**Exercise details:** Will you quote precisely the lines that run from the top of the material below to the line containing "PI = math.pi", both ends included?

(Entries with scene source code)

• • • • • • •

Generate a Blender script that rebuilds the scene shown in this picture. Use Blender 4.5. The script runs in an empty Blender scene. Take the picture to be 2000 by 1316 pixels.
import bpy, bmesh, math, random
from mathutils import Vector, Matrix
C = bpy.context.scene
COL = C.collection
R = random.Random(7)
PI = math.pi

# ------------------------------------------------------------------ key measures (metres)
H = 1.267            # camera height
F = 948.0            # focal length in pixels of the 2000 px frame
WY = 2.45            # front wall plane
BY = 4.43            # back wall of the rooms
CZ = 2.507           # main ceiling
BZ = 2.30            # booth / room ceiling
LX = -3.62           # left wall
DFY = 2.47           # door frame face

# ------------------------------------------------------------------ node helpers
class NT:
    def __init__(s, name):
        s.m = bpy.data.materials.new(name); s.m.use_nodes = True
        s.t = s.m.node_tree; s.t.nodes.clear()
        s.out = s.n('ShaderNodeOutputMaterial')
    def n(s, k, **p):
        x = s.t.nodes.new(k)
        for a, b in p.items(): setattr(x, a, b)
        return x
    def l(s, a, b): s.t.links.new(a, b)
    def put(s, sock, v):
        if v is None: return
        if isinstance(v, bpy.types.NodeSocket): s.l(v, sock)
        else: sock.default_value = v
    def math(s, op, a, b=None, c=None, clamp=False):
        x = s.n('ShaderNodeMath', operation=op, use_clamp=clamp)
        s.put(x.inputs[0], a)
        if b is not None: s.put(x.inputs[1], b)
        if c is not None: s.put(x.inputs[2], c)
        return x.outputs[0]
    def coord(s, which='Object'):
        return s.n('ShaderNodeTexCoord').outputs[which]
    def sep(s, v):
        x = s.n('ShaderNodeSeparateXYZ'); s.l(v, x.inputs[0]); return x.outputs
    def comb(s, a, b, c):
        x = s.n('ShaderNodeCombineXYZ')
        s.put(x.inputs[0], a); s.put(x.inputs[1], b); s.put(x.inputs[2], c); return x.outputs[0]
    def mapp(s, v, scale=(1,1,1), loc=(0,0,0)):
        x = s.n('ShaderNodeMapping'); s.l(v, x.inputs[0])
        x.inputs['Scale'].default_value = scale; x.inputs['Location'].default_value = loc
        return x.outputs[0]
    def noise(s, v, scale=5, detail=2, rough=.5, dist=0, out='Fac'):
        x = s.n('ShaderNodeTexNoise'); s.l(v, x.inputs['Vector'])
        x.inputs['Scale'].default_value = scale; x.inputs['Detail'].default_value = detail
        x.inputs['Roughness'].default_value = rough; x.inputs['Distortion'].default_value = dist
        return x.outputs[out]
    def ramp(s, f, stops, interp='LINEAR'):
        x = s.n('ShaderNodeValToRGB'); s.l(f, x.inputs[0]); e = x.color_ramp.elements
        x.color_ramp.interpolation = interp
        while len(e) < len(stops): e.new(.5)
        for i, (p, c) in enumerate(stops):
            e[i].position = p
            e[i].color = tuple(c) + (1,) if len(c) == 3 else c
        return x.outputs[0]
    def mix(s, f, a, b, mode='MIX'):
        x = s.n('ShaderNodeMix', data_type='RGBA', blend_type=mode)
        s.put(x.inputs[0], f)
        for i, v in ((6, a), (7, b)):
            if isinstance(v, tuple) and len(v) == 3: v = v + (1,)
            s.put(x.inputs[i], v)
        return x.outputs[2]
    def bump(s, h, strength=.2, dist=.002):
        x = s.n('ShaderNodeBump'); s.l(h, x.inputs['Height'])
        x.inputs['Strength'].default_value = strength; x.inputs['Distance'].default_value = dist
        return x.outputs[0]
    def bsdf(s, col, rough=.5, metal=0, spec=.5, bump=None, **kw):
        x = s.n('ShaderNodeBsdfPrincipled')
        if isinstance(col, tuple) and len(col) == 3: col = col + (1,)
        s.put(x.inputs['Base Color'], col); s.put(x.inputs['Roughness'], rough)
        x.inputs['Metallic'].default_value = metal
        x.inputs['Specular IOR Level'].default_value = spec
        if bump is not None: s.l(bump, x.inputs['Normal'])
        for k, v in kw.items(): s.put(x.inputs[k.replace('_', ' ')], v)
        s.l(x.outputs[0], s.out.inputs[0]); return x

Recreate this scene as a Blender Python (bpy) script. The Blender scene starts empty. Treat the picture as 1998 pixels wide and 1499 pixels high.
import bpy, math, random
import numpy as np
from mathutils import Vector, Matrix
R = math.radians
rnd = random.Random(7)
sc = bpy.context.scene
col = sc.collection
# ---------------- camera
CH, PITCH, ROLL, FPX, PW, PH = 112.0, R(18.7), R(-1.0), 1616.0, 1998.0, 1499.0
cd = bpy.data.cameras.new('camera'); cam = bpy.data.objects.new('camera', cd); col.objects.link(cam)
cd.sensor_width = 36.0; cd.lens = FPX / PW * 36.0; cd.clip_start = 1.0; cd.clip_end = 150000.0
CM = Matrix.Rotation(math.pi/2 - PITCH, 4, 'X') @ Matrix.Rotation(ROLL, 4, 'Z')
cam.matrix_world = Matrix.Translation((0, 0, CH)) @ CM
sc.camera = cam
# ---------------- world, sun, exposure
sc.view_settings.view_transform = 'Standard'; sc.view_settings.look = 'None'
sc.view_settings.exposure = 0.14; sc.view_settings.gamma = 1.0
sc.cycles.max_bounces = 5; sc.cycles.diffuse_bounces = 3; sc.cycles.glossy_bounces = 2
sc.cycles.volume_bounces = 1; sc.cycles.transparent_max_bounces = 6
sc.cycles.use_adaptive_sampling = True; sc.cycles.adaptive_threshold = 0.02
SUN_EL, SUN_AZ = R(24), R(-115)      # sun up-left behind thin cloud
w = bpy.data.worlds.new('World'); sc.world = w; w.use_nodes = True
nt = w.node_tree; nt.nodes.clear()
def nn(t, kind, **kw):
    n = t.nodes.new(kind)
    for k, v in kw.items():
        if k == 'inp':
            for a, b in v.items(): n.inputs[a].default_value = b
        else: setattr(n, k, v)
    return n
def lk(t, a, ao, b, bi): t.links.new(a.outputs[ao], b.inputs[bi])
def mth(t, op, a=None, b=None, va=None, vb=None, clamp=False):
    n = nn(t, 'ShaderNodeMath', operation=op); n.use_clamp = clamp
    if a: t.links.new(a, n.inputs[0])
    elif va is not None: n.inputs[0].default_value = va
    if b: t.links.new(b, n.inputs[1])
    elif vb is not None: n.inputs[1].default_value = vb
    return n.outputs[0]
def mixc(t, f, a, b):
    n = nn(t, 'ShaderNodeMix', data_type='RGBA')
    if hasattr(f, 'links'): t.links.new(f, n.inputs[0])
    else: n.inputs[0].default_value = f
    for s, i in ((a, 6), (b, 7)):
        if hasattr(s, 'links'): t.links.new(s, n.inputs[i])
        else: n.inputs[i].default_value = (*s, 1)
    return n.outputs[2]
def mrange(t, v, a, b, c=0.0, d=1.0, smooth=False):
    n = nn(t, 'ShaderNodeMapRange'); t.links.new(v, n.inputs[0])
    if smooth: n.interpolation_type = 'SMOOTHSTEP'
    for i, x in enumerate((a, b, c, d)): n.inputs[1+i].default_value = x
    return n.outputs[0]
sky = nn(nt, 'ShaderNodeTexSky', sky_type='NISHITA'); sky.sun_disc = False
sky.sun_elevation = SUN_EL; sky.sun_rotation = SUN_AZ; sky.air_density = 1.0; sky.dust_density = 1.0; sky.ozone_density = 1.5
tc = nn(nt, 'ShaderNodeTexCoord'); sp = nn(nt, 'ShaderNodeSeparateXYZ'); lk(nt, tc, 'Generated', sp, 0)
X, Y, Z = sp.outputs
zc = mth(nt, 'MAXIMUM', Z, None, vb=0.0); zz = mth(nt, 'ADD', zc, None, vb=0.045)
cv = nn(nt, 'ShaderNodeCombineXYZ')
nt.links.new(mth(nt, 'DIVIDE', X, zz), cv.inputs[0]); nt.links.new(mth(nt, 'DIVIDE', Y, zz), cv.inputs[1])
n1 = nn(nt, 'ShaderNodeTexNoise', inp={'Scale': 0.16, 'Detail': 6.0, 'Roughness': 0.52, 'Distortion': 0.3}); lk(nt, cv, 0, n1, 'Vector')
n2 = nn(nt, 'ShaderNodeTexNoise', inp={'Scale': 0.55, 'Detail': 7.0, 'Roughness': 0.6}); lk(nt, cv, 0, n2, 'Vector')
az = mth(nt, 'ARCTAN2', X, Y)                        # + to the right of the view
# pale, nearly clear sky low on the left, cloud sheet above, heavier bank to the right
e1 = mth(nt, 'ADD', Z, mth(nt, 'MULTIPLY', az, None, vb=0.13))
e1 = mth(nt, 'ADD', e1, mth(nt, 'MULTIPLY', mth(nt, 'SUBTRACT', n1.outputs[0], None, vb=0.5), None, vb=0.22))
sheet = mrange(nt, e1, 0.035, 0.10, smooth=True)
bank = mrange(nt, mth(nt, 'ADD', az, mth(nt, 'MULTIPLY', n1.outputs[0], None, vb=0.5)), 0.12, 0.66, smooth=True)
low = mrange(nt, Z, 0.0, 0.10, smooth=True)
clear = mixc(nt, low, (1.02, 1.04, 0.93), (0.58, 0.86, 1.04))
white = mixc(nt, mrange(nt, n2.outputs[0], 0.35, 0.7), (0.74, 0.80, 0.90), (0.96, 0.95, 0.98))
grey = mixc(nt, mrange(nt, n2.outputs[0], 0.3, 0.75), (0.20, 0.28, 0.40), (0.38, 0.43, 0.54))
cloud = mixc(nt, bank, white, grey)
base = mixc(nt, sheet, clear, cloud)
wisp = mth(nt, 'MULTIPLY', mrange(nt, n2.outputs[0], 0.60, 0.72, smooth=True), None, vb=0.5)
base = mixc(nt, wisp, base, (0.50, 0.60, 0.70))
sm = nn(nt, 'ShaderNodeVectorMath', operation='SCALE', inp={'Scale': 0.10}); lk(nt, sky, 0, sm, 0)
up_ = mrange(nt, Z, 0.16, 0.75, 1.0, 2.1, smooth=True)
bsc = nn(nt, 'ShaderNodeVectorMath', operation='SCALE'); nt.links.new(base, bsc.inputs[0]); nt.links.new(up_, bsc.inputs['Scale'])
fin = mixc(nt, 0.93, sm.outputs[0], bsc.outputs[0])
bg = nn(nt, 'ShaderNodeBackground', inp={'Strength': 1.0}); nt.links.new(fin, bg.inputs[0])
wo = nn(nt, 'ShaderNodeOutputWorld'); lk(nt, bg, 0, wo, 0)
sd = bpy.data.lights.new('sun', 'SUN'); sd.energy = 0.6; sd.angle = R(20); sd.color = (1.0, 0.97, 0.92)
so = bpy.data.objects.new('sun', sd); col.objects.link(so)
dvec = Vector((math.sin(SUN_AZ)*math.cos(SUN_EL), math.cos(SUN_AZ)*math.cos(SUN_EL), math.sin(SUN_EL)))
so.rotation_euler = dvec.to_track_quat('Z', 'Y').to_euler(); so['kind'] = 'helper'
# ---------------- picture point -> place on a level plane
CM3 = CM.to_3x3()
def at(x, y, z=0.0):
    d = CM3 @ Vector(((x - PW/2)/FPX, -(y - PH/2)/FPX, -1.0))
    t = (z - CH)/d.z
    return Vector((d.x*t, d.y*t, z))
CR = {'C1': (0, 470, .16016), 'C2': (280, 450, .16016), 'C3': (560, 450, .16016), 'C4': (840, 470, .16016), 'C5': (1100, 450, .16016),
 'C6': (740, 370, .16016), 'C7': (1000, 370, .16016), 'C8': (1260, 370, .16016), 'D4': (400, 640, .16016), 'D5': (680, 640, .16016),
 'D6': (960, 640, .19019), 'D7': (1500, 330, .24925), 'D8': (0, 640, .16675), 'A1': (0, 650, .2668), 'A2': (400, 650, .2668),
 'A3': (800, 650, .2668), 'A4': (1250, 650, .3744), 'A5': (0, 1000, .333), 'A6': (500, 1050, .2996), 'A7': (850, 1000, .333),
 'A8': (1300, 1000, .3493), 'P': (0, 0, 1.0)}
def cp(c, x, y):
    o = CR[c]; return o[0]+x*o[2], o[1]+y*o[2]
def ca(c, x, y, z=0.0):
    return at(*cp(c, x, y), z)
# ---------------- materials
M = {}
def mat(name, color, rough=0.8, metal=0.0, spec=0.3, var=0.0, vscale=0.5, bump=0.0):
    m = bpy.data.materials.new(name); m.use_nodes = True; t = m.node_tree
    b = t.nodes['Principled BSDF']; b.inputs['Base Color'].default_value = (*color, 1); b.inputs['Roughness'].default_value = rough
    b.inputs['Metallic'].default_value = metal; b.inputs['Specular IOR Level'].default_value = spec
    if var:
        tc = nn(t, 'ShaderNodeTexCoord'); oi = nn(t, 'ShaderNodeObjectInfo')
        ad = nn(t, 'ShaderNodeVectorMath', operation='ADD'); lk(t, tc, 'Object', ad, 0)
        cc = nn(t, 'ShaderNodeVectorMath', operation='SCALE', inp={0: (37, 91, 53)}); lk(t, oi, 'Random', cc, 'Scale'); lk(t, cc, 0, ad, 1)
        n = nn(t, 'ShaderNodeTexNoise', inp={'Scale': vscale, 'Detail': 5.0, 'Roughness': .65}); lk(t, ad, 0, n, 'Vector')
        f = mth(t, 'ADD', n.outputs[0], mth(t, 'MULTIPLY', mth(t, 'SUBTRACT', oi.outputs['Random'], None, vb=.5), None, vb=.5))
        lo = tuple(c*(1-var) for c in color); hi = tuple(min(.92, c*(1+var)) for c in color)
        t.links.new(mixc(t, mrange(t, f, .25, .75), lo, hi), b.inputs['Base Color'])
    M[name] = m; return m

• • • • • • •

**Expected answer:**
Generate a Blender script that rebuilds the scene shown in this picture. Use Blender 4.5. The script runs in an empty Blender scene. Take the picture to be 2000 by 1316 pixels.
import bpy, bmesh, math, random
from mathutils import Vector, Matrix
C = bpy.context.scene
COL = C.collection
R = random.Random(7)
PI = math.pi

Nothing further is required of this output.